### DATASET EXCERPT
*****
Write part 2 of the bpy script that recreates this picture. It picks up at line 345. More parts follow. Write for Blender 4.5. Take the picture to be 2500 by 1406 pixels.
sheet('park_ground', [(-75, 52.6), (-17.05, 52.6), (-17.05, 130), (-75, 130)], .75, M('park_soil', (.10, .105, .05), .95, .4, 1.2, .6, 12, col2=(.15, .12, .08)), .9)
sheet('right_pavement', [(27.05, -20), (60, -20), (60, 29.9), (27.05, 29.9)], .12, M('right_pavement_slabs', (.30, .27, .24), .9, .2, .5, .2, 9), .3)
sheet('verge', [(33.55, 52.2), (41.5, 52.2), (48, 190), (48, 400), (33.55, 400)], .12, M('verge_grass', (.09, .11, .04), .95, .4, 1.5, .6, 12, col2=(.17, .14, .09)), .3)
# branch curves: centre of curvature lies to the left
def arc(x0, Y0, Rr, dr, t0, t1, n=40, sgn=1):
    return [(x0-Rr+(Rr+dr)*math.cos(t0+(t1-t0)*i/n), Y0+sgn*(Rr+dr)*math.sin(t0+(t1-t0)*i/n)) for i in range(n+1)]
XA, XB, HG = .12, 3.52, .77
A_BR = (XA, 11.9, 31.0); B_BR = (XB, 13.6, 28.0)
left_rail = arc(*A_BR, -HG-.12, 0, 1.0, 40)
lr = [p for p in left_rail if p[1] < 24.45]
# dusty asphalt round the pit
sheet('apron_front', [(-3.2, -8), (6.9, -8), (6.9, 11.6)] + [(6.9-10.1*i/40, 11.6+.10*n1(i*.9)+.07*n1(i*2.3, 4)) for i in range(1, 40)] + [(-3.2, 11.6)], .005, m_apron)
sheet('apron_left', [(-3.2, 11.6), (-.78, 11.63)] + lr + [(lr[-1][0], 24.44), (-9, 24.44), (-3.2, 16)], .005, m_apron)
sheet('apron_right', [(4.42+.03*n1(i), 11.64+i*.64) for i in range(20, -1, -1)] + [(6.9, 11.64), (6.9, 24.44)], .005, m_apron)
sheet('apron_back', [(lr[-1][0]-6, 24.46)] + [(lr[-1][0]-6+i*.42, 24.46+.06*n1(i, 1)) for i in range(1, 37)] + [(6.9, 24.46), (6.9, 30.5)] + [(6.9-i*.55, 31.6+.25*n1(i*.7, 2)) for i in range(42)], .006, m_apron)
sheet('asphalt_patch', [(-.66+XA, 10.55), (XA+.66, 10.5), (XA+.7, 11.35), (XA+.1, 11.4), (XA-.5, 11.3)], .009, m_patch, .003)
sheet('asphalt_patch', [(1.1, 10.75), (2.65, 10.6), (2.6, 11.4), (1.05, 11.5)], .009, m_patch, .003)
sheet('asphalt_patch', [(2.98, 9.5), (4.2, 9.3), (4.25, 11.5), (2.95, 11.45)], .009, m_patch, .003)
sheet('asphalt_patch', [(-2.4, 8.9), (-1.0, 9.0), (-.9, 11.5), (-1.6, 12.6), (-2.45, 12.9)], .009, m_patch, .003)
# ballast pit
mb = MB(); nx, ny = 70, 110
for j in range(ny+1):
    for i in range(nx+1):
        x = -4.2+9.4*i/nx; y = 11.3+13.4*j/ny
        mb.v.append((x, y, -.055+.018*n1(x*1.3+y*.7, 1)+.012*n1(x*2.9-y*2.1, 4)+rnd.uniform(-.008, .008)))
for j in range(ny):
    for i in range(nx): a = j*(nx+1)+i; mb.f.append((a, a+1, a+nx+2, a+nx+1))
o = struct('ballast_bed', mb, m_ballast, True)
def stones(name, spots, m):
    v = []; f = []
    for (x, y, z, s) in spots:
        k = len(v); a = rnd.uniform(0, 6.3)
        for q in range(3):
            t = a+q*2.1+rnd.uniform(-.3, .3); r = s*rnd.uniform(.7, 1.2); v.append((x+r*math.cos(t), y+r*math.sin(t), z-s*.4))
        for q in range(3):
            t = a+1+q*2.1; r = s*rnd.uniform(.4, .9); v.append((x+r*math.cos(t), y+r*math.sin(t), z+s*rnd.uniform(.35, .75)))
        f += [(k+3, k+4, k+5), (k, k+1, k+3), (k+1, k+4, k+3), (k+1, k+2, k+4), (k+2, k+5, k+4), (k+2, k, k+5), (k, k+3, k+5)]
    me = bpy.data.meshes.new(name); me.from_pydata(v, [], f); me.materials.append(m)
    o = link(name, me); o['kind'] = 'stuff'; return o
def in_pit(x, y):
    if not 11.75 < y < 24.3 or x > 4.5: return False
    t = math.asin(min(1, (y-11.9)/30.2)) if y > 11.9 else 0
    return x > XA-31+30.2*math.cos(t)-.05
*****
### REQUIRED TASK
All of the data needs to be reproduced exactly, with no line missing.

### EXPECTED ANSWER
Write part 2 of the bpy script that recreates this picture. It picks up at line 345. More parts follow. Write for Blender 4.5. Take the picture to be 2500 by 1406 pixels.
sheet('park_ground', [(-75, 52.6), (-17.05, 52.6), (-17.05, 130), (-75, 130)], .75, M('park_soil', (.10, .105, .05), .95, .4, 1.2, .6, 12, col2=(.15, .12, .08)), .9)
sheet('right_pavement', [(27.05, -20), (60, -20), (60, 29.9), (27.05, 29.9)], .12, M('right_pavement_slabs', (.30, .27, .24), .9, .2, .5, .2, 9), .3)
sheet('verge', [(33.55, 52.2), (41.5, 52.2), (48, 190), (48, 400), (33.55, 400)], .12, M('verge_grass', (.09, .11, .04), .95, .4, 1.5, .6, 12, col2=(.17, .14, .09)), .3)
# branch curves: centre of curvature lies to the left
def arc(x0, Y0, Rr, dr, t0, t1, n=40, sgn=1):
    return [(x0-Rr+(Rr+dr)*math.cos(t0+(t1-t0)*i/n), Y0+sgn*(Rr+dr)*math.sin(t0+(t1-t0)*i/n)) for i in range(n+1)]
XA, XB, HG = .12, 3.52, .77
A_BR = (XA, 11.9, 31.0); B_BR = (XB, 13.6, 28.0)
left_rail = arc(*A_BR, -HG-.12, 0, 1.0, 40)
lr = [p for p in left_rail if p[1] < 24.45]
# dusty asphalt round the pit
sheet('apron_front', [(-3.2, -8), (6.9, -8), (6.9, 11.6)] + [(6.9-10.1*i/40, 11.6+.10*n1(i*.9)+.07*n1(i*2.3, 4)) for i in range(1, 40)] + [(-3.2, 11.6)], .005, m_apron)
sheet('apron_left', [(-3.2, 11.6), (-.78, 11.63)] + lr + [(lr[-1][0], 24.44), (-9, 24.44), (-3.2, 16)], .005, m_apron)
sheet('apron_right', [(4.42+.03*n1(i), 11.64+i*.64) for i in range(20, -1, -1)] + [(6.9, 11.64), (6.9, 24.44)], .005, m_apron)
sheet('apron_back', [(lr[-1][0]-6, 24.46)] + [(lr[-1][0]-6+i*.42, 24.46+.06*n1(i, 1)) for i in range(1, 37)] + [(6.9, 24.46), (6.9, 30.5)] + [(6.9-i*.55, 31.6+.25*n1(i*.7, 2)) for i in range(42)], .006, m_apron)
sheet('asphalt_patch', [(-.66+XA, 10.55), (XA+.66, 10.5), (XA+.7, 11.35), (XA+.1, 11.4), (XA-.5, 11.3)], .009, m_patch, .003)
sheet('asphalt_patch', [(1.1, 10.75), (2.65, 10.6), (2.6, 11.4), (1.05, 11.5)], .009, m_patch, .003)
sheet('asphalt_patch', [(2.98, 9.5), (4.2, 9.3), (4.25, 11.5), (2.95, 11.45)], .009, m_patch, .003)
sheet('asphalt_patch', [(-2.4, 8.9), (-1.0, 9.0), (-.9, 11.5), (-1.6, 12.6), (-2.45, 12.9)], .009, m_patch, .003)
# ballast pit
mb = MB(); nx, ny = 70, 110
for j in range(ny+1):
    for i in range(nx+1):
        x = -4.2+9.4*i/nx; y = 11.3+13.4*j/ny
        mb.v.append((x, y, -.055+.018*n1(x*1.3+y*.7, 1)+.012*n1(x*2.9-y*2.1, 4)+rnd.uniform(-.008, .008)))
for j in range(ny):
    for i in range(nx): a = j*(nx+1)+i; mb.f.append((a, a+1, a+nx+2, a+nx+1))
o = struct('ballast_bed', mb, m_ballast, True)
def stones(name, spots, m):
    v = []; f = []
    for (x, y, z, s) in spots:
        k = len(v); a = rnd.uniform(0, 6.3)
        for q in range(3):
            t = a+q*2.1+rnd.uniform(-.3, .3); r = s*rnd.uniform(.7, 1.2); v.append((x+r*math.cos(t), y+r*math.sin(t), z-s*.4))
        for q in range(3):
            t = a+1+q*2.1; r = s*rnd.uniform(.4, .9); v.append((x+r*math.cos(t), y+r*math.sin(t), z+s*rnd.uniform(.35, .75)))
        f += [(k+3, k+4, k+5), (k, k+1, k+3), (k+1, k+4, k+3), (k+1, k+2, k+4), (k+2, k+5, k+4), (k+2, k, k+5), (k, k+3, k+5)]
    me = bpy.data.meshes.new(name); me.from_pydata(v, [], f); me.materials.append(m)
    o = link(name, me); o['kind'] = 'stuff'; return o
def in_pit(x, y):
    if not 11.75 < y < 24.3 or x > 4.5: return False
    t = math.asin(min(1, (y-11.9)/30.2)) if y > 11.9 else 0
    return x > XA-31+30.2*math.cos(t)-.05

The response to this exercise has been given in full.